→ **TO DO**
Set the lines down again exactly, first line through the line that contains "wc.build('plaster_crumb', mt_soffit, wr, smooth=True)", with no pictures.

________

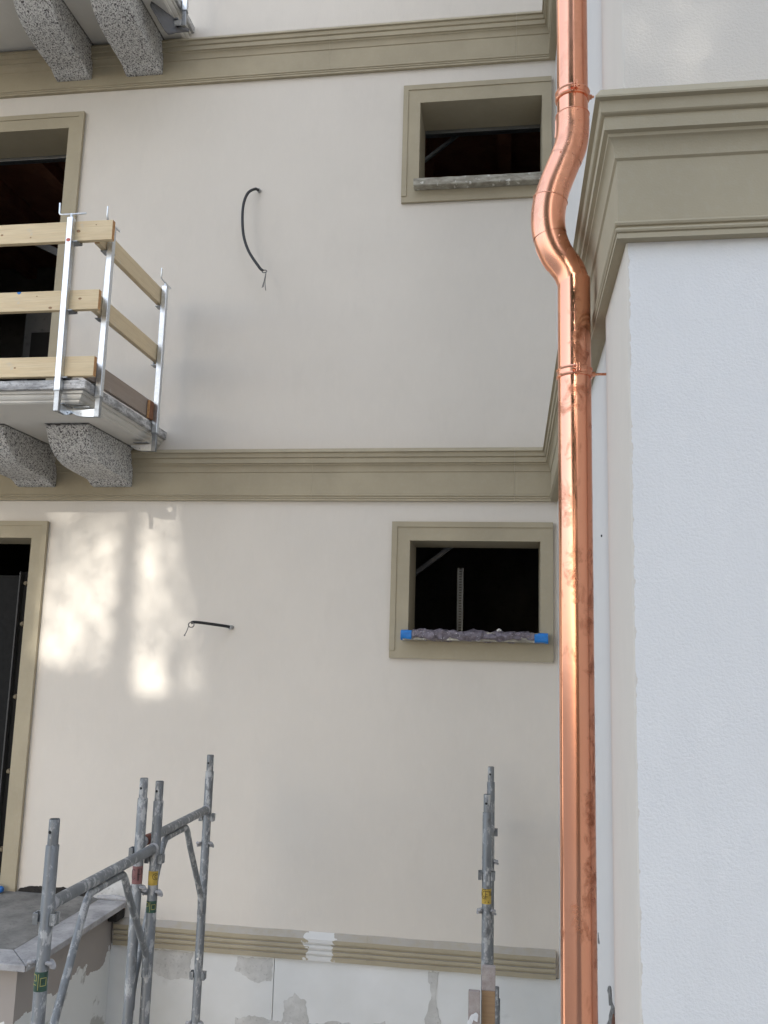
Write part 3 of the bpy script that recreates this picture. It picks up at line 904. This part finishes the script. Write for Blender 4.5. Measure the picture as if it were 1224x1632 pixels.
# ------------------------------------------------------------------ wrapped sill
wr = empty('protective_wrap', 'crumpled grey film taped blue at both ends over the lower window sill', 'plastic wrap')
def lump(x0, x1, name, mat, ry, rz, amp, seed, cy=5.925, cz=0.122, nx=70, nr=20):
    vv = []
    for i in range(nx + 1):
        x = x0 + (x1 - x0) * i / nx
        for k in range(nr):
            a = 2 * math.pi * k / nr
            cyy, szz = math.cos(a), math.sin(a)
            f = (abs(cyy) ** 4 + abs(szz) ** 4) ** -0.25
            p = Vector((x, cy + ry * f * cyy, cz + rz * f * szz))
            nv = mnoise.fractal(Vector((x * 16, p.y * 30 + seed, p.z * 30)), 1.0, 2.0, 4)
            droop = 0
            if amp > 0.006 and szz < 0.2: droop = -0.028 * max(0, mnoise.noise(Vector((x * 7.5 + 0.9, seed, 0)))) * (1 - min(1, max(0, (x + 0.42) / 0.35)))
            p += Vector((nv * amp * 0.4, cyy * nv * amp, szz * nv * amp + droop))
            vv.append(p)
    fs = [(i * nr + k, i * nr + (k + 1) % nr, (i + 1) * nr + (k + 1) % nr, (i + 1) * nr + k) for i in range(nx) for k in range(nr)]
    fs += [tuple(range(nr)), tuple(range(nx * nr, (nx + 1) * nr))]
    return MB().add(vv, fs).build(name, mat, wr, smooth=True, auto=60)
lump(-0.66, 0.150, 'film', mt_film, 0.052, 0.030, 0.021, 1.0, nx=130, nr=28)
lump(-0.738, -0.665, 'blue_tape', mt_tape, 0.050, 0.034, 0.006, 2.0, nx=10, cz=0.117)
lump(0.150, 0.238, 'blue_tape', mt_tape, 0.050, 0.034, 0.004, 3.0, nx=10, cz=0.117)
wc = MB()
wc.tube([(-0.095, 5.88, 0.160), (-0.080, 5.875, 0.165), (-0.068, 5.88, 0.161)], [0.006, 0.010, 0.005], 7)
wc.build('plaster_crumb', mt_soffit, wr, smooth=True)

# ------------------------------------------------------------------ copper downpipe
dp = empty('copper_downpipe', 'shiny copper downpipe with an S shaped bend beside the white corner block', 'downpipe')
PX, PY = 0.1945, 2.72
def rings(o, n): return o
zt = list(np.linspace(6.5, 1.735, 60))
MB().tube([(PX, PY, z) for z in zt], 0.0510, 48).build('upper_pipe', mt_copper_new, dp, smooth=True)
zl = list(np.linspace(1.205, GZ, 80))
MB().tube([(PX, PY, z) for z in zl], 0.0518, 48).build('lower_pipe', mt_copper, dp, smooth=True)
neck = bez([(0.1945, PY, 1.79), (0.1945, PY, 1.73), (0.186, PY, 1.668), (0.157, PY, 1.592), (0.129, PY, 1.515), (0.114, PY, 1.440), (0.117, PY, 1.365), (0.140, PY, 1.296), (0.178, PY, 1.236), (0.193, PY, 1.190), (0.1945, PY, 1.165)], 7)
def neckpart(z_hi, z_lo, r_hi, r_lo):
    pts = [p for p in neck if z_lo <= p.z <= z_hi]
    k = len(pts)
    rr_ = [r_hi + (r_lo - r_hi) * i / (k - 1) for i in range(k)]
    MB().tube(pts, rr_, 48, cap=False).build('elbow', mt_elbow, dp, smooth=True, auto=50)
neckpart(1.785, 1.620, 0.0545, 0.0540)
neckpart(1.640, 1.478, 0.0530, 0.0545)
neckpart(1.490, 1.345, 0.0565, 0.0550)
neckpart(1.355, 1.165, 0.0540, 0.0495)
def rim_ring(z, rad, name='elbow_lip'):
    i = min(range(len(neck)), key=lambda k: abs(neck[k].z - z))
    a, b = neck[max(i - 1, 0)], neck[min(i + 1, len(neck) - 1)]
    t = (b - a).normalized(); u = Vector((0, 1, 0)); v = t.cross(u)
    c = neck[i]
    MB().tube([c + (u * math.cos(q) + v * math.sin(q)) * rad for q in np.linspace(0, 2 * math.pi, 41)], 0.0016, 6, cap=False).build(name, mt_elbow, dp, smooth=True)
rim_ring(1.782, 0.0547); rim_ring(1.488, 0.0565)
# folded seam edges sticking out at the left of the bends
for z0, z1, off in ((1.775, 1.70, 0.0565), (1.335, 1.265, 0.0540)):
    pts = [p for p in neck if z1 <= p.z <= z0]
    vv = []
    for k, p in enumerate(pts):
        a = pts[max(k - 1, 0)]; b = pts[min(k + 1, len(pts) - 1)]
        t = (b - a).normalized(); nrm = Vector((0, 1, 0)).cross(t).normalized()
        if nrm.x > 0: nrm = -nrm
        vv += [p + nrm * (off - 0.008) + Vector((0, -0.006, 0)), p + nrm * (off + 0.001) + Vector((0, 0.004, 0)), p + nrm * (off - 0.001) + Vector((0, 0.008, 0)), p + nrm * (off - 0.010) + Vector((0, 0.004, 0))]
    k = len(pts)
    MB().add(vv, [(i * 4 + j, i * 4 + (j + 1) % 4, i * 4 + 4 + (j + 1) % 4, i * 4 + 4 + j) for i in range(k - 1) for j in range(4)] + [(0, 1, 2, 3), (4 * k - 4, 4 * k - 3, 4 * k - 2, 4 * k - 1)]).build('folded_seam', mt_elbow, dp)
def on_neck(z, ang):
    i = min(range(len(neck)), key=lambda k: abs(neck[k].z - z)); return neck[i]
for z, dx, dz in ((1.775, 0.012, 0), (1.655, -0.006, 0.0), (1.625, -0.018, 0), (1.475, 0.006, 0), (1.335, 0.022, 0)):
    c = on_neck(z, 0)
    y = math.sqrt(max(0.0, 0.0535 ** 2 - dx * dx))
    MB().tube([(c.x + dx, PY - y + 0.004, c.z), (c.x + dx * 1.05, PY - y - 0.0015, c.z), (c.x + dx * 1.05, PY - y - 0.003, c.z)], [0.0035, 0.0032, 0.0012], 10).build('rivet', mt_clamp, dp, smooth=True)
def clamp(z, stud_len):
    r = MB()
    n_ = 56
    pr = [(0.0508, -0.015), (0.0555, -0.015), (0.0575, -0.011), (0.0545, -0.006), (0.0545, 0.006), (0.0575, 0.011), (0.0555, 0.015), (0.0508, 0.015)]
    vv = []
    for k in range(n_):
        a = 2 * math.pi * k / n_
        for q, h in pr: vv.append((PX + q * math.cos(a), PY + q * math.sin(a), z + h))
    m = len(pr)
    r.add(vv, [(k * m + j, ((k + 1) % n_) * m + j, ((k + 1) % n_) * m + (j + 1) % m, k * m + (j + 1) % m) for k in range(n_) for j in range(m)])
    o = r.build('pipe_clamp', mt_clamp, dp, smooth=True, auto=30)
    fx = PX + 0.006
    q = MB().box(fx - 0.006, fx - 0.002, PY - 0.073, PY - 0.054, z - 0.014, z + 0.015)
    q.box(fx + 0.002, fx + 0.006, PY - 0.073, PY - 0.054, z - 0.014, z + 0.015)
    q.build('clamp_ear', mt_clamp, o, bevel=0.001)
    MB().tube([(fx - 0.016, PY - 0.061, z), (fx + 0.015, PY - 0.061, z)], 0.003, 10).build('clamp_screw', mt_clamp, o, smooth=True)
    MB().tube([(fx - 0.016, PY - 0.061, z), (fx - 0.011, PY - 0.061, z)], 0.0055, 6).build('screw_head', mt_clamp, o)
    MB().tube([(PX + 0.053, PY + 0.006, z), (PX + 0.053 + stud_len, PY + 0.006, z)], 0.0042, 10).build('stud', mt_clamp, o, smooth=True)
    MB().tube([(PX + 0.053, PY + 0.006, z), (PX + 0.064, PY + 0.006, z)], 0.0085, 6).build('stud_nut', mt_clamp, o)
clamp(1.852, 0.018)
clamp(0.887, 0.055)

# ------------------------------------------------------------------ scaffold frames
def curve_patch(t, x, y, z0, z1, a0, a1, rad, mat, name, strokes=(), smat=None):
    """sticker wrapped round a tube; strokes are polylines in 0..1 sticker coordinates"""
    n_ = 14
    vv = []
    for k in range(n_ + 1):
        a = a0 + (a1 - a0) * k / n_
        for q, z in ((rad, z0), (rad, z1)): vv.append((x + q * math.cos(a), y + q * math.sin(a), z))
    o = MB().add(vv, [(2 * k, 2 * k + 2, 2 * k + 3, 2 * k + 1) for k in range(n_)]).build(name, mat, t, smooth=True)
    P = lambda u, v: Vector((x + (rad + 0.0006) * math.cos(a0 + (a1 - a0) * u), y + (rad + 0.0006) * math.sin(a0 + (a1 - a0) * u), z0 + (z1 - z0) * v))
    if strokes:
        mb = MB()
        for st in strokes:
            pts = []
            for i in range(len(st) - 1):
                for k in range(4):
                    q = k / 4
                    pts.append(P(st[i][0] + (st[i + 1][0] - st[i][0]) * q, st[i][1] + (st[i + 1][1] - st[i][1]) * q))
            pts.append(P(*st[-1]))
            mb.tube(pts, 0.0012, 5)
        mb.build('print', smat, o)
    return o
def arc(cx, cy, rx, ry, d0, d1, n_=10): return [(cx + rx * math.cos(R(d0 + (d1 - d0) * k / n_)), cy + ry * math.sin(R(d0 + (d1 - d0) * k / n_))) for k in range(n_ + 1)]
CE = [arc(0.42, 0.66, 0.20, 0.20, 60, 300), arc(0.40, 0.66, 0.33, 0.31, 75, 290),
      [(0.62, 0.84), (0.46, 0.84), (0.46, 0.50), (0.62, 0.50)], [(0.46, 0.67), (0.58, 0.67)],
      [(0.66, 0.84), (0.80, 0.84)], [(0.73, 0.84), (0.73, 0.55)], [(0.84, 0.55), (0.88, 0.84), (0.94, 0.55)],
      [(0.40, 0.12), (0.46, 0.12), (0.46, 0.18)], [(0.62, 0.12), (0.68, 0.12), (0.68, 0.18)]]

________

→ **SOLUTION**
Write part 3 of the bpy script that recreates this picture. It picks up at line 904. This part finishes the script. Write for Blender 4.5. Measure the picture as if it were 1224x1632 pixels.
# ------------------------------------------------------------------ wrapped sill
wr = empty('protective_wrap', 'crumpled grey film taped blue at both ends over the lower window sill', 'plastic wrap')
def lump(x0, x1, name, mat, ry, rz, amp, seed, cy=5.925, cz=0.122, nx=70, nr=20):
    vv = []
    for i in range(nx + 1):
        x = x0 + (x1 - x0) * i / nx
        for k in range(nr):
            a = 2 * math.pi * k / nr
            cyy, szz = math.cos(a), math.sin(a)
            f = (abs(cyy) ** 4 + abs(szz) ** 4) ** -0.25
            p = Vector((x, cy + ry * f * cyy, cz + rz * f * szz))
            nv = mnoise.fractal(Vector((x * 16, p.y * 30 + seed, p.z * 30)), 1.0, 2.0, 4)
            droop = 0
            if amp > 0.006 and szz < 0.2: droop = -0.028 * max(0, mnoise.noise(Vector((x * 7.5 + 0.9, seed, 0)))) * (1 - min(1, max(0, (x + 0.42) / 0.35)))
            p += Vector((nv * amp * 0.4, cyy * nv * amp, szz * nv * amp + droop))
            vv.append(p)
    fs = [(i * nr + k, i * nr + (k + 1) % nr, (i + 1) * nr + (k + 1) % nr, (i + 1) * nr + k) for i in range(nx) for k in range(nr)]
    fs += [tuple(range(nr)), tuple(range(nx * nr, (nx + 1) * nr))]
    return MB().add(vv, fs).build(name, mat, wr, smooth=True, auto=60)
lump(-0.66, 0.150, 'film', mt_film, 0.052, 0.030, 0.021, 1.0, nx=130, nr=28)
lump(-0.738, -0.665, 'blue_tape', mt_tape, 0.050, 0.034, 0.006, 2.0, nx=10, cz=0.117)
lump(0.150, 0.238, 'blue_tape', mt_tape, 0.050, 0.034, 0.004, 3.0, nx=10, cz=0.117)
wc = MB()
wc.tube([(-0.095, 5.88, 0.160), (-0.080, 5.875, 0.165), (-0.068, 5.88, 0.161)], [0.006, 0.010, 0.005], 7)
wc.build('plaster_crumb', mt_soffit, wr, smooth=True)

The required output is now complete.